There are special units available for precision work - however, they work in a slightly different way. By having a reference unit at a fixed position, and by measuring additional parameters of the satellite signal (the commonest way is to measure the phase of the carrier signal, with respect to a different receiver) it is possible to extract additional data from the 2 GPS signals (although the carrier phase of the military signal can be measured, the signal can't be decoded - so it can be used for correction, given a reference receiver, even though it can't give you a location on its own), which when combined with long averaging (e.g. 10 minutes) then you can get precision in the centimeter range. However, this requires more sophisticated receivers with highly stable time sources and a method of communication between the multiple receivers (or simply recording the raw data from all the receivers, and reconstructing it back at base once the reference data is available).

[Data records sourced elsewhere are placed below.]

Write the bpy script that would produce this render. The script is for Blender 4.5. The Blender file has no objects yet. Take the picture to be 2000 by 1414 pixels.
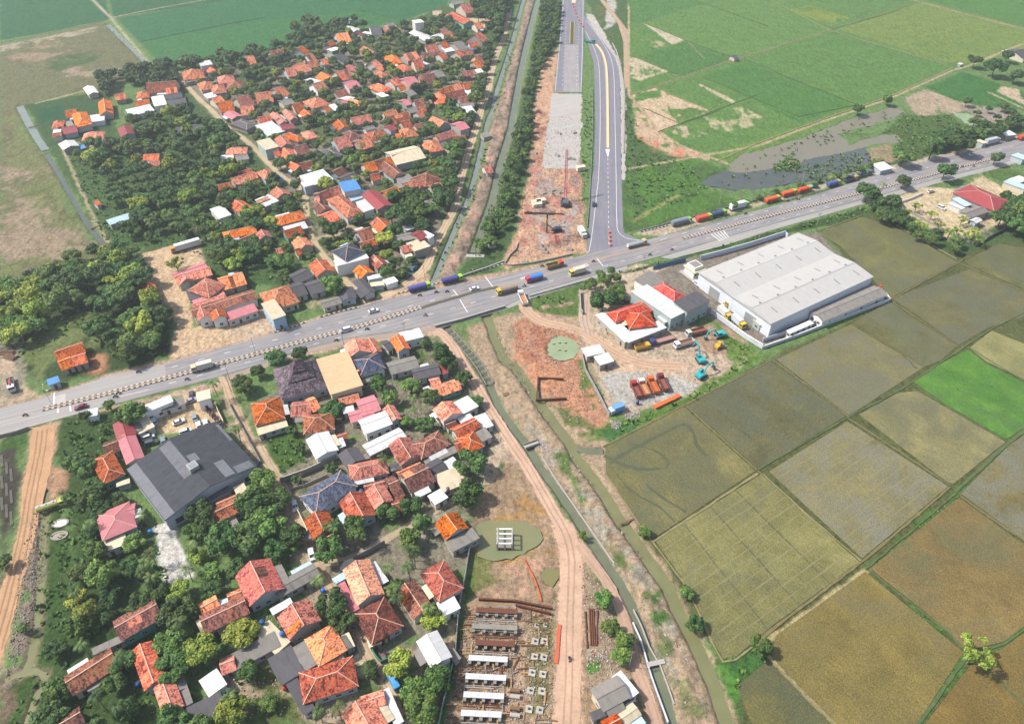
import bpy, bmesh, math, random
import numpy as np
from mathutils import Vector, Matrix
D = bpy.data
SC = bpy.context.scene
COL = SC.collection
R = math.radians
random.seed(7)

# ---------------------------------------------------------------- camera, sky, sun, exposure
FPX, PITCH, CAMH = 1450.0, R(41.4), 190.0
cam_d = D.cameras.new('camera'); cam = D.objects.new('camera', cam_d); COL.objects.link(cam)
cam.location = (0, 0, CAMH); cam.rotation_euler = (R(90) - PITCH, 0, 0)
cam_d.sensor_width = 36; cam_d.lens = 36 * FPX / 2000.0
cam_d.clip_start = 1; cam_d.clip_end = 20000
SC.camera = cam
SUN_EL, SUN_AZ = R(50), R(-86)          # azimuth measured clockwise from +Y; the sun stands to the left
w = D.worlds.new('World'); SC.world = w; w.use_nodes = True
nt = w.node_tree; nt.nodes.clear()
sky = nt.nodes.new('ShaderNodeTexSky'); sky.sky_type = 'NISHITA'; sky.sun_disc = False
sky.sun_elevation = SUN_EL; sky.sun_rotation = SUN_AZ; sky.air_density = 1.3; sky.dust_density = 3.0
bg = nt.nodes.new('ShaderNodeBackground'); bg.inputs[1].default_value = 0.135
wo = nt.nodes.new('ShaderNodeOutputWorld')
nt.links.new(sky.outputs[0], bg.inputs[0]); nt.links.new(bg.outputs[0], wo.inputs[0])
sl = D.lights.new('sun', 'SUN'); sl.energy = 4.6; sl.angle = R(1.8); sl.color = (1.0, 0.95, 0.88)
so = D.objects.new('sun', sl); COL.objects.link(so)
sd = Vector((math.sin(SUN_AZ) * math.cos(SUN_EL), math.cos(SUN_AZ) * math.cos(SUN_EL), math.sin(SUN_EL)))
so.rotation_euler = (-sd).to_track_quat('-Z', 'Y').to_euler(); so.location = sd * 400
SC.view_settings.view_transform = 'Standard'; SC.view_settings.look = 'None'
SC.view_settings.exposure = 0.68; SC.view_settings.gamma = 1
SC.render.engine = 'CYCLES'
SC.cycles.max_bounces = 5; SC.cycles.diffuse_bounces = 2; SC.cycles.glossy_bounces = 2
SC.cycles.transmission_bounces = 2; SC.cycles.transparent_max_bounces = 6; SC.cycles.volume_bounces = 0
SC.cycles.use_denoising = True

SP, CP = math.sin(PITCH), math.cos(PITCH)
def G(x, y, z=0.0):
    """point of the land seen at photo position x, y (2000 x 1414), at height z"""
    u = (x - 1000) / FPX; v = (707 - y) / FPX
    dy = CP + v * SP; dz = -SP + v * CP
    t = (z - CAMH) / dz
    return Vector((u * t, dy * t, z))
def G2(x, y, z=0.0):
    p = G(x, y, z); return (p.x, p.y)

# ---------------------------------------------------------------- helpers
def s2l(c): return c / 12.92 if c <= .04045 else ((c + .055) / 1.055) ** 2.4
def C(h, k=0.5):
    return tuple(s2l(int(h[i:i + 2], 16) / 255) * k for i in (0, 2, 4))
def tag(o, label=None, cat=None, group=None, kind=None):
    if label: o['label'] = label
    if cat: o['category'] = cat
    if group: o['group'] = group
    if kind: o['kind'] = kind
    return o
def empty(name, loc=(0, 0, 0), rz=0.0):
    o = D.objects.new(name, None); COL.objects.link(o); o.location = loc; o.rotation_euler = (0, 0, rz)
    o.empty_display_size = .5
    return o
def meshobj(name, me, parent=None):
    o = D.objects.new(name, me); COL.objects.link(o)
    if parent is not None: o.parent = parent
    return o
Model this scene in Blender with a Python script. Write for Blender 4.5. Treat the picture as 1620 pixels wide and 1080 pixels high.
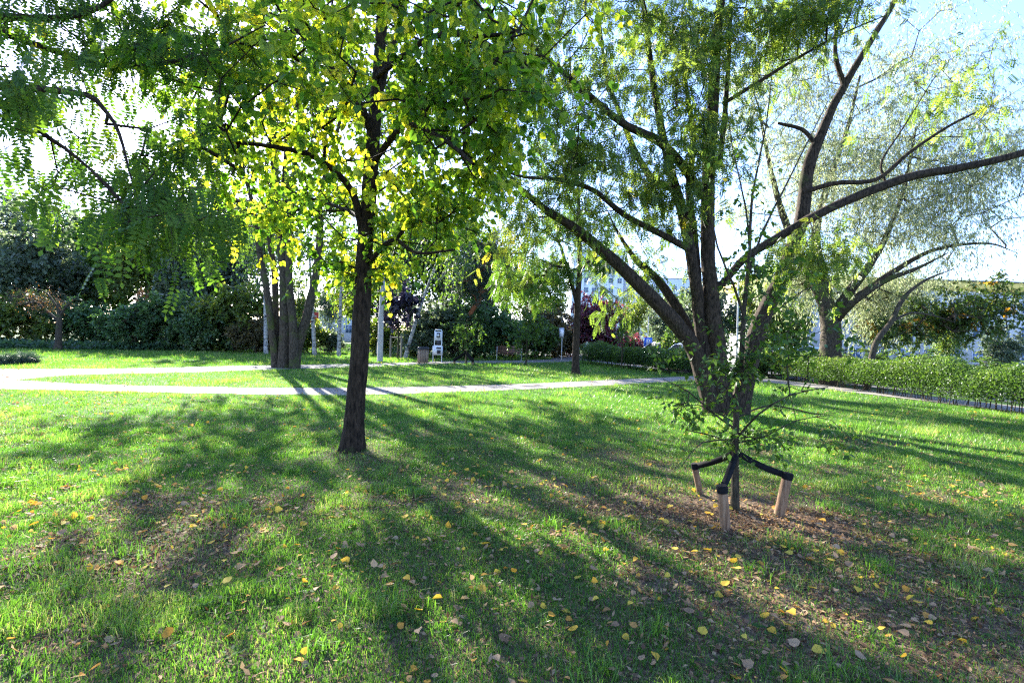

The reason that civilian receivers don't work in aircraft, is simply one of signal strength - the GPS signal is very weak, and the military signal at least 6 dB weaker. The metal in the fuselage will attenuate the signal to the point that it is unuable. The aircraft's navigation unit will need an external antenna, or a hand portable unit with the antenna placed near the largest possible window.

As for the time offset - when GPS was first opened for civilian use, there were security concerns. As a result the satellites deliberately corrupted the civilian timing signal by changing the offsets periodically. This was called 'selective availability'. A military receiver with the correct key, would be know the offsets and correct them - but a civilian receiver would miscalculate its location. With SA on, the error was typically 50-100 meters. SA was switched off permanently by presidential order in about 2000 - it is reported that the newest satellites no longer include the SA function, so it could not be switched back on again, even if ordered.

That was an excellent response and the best one I've seen. I did knot know the technical details, but I knew timing offsets and atmospheric conditions played a large role in the accuracy of the system, and therefore assumed the military must be using a technology that is more robust or advanced than civilian units.

Much appreciated!

 

[Sukhoi]

The reason that civilian receivers don't work in aircraft

Not exactly true. I have an old Garmin i2, and it works great on planes. Twice I've had my GPS with me when I've had window seats, and I just suction it to the window. Pretty funny to watch it telling me my ground speed is 550 MPH.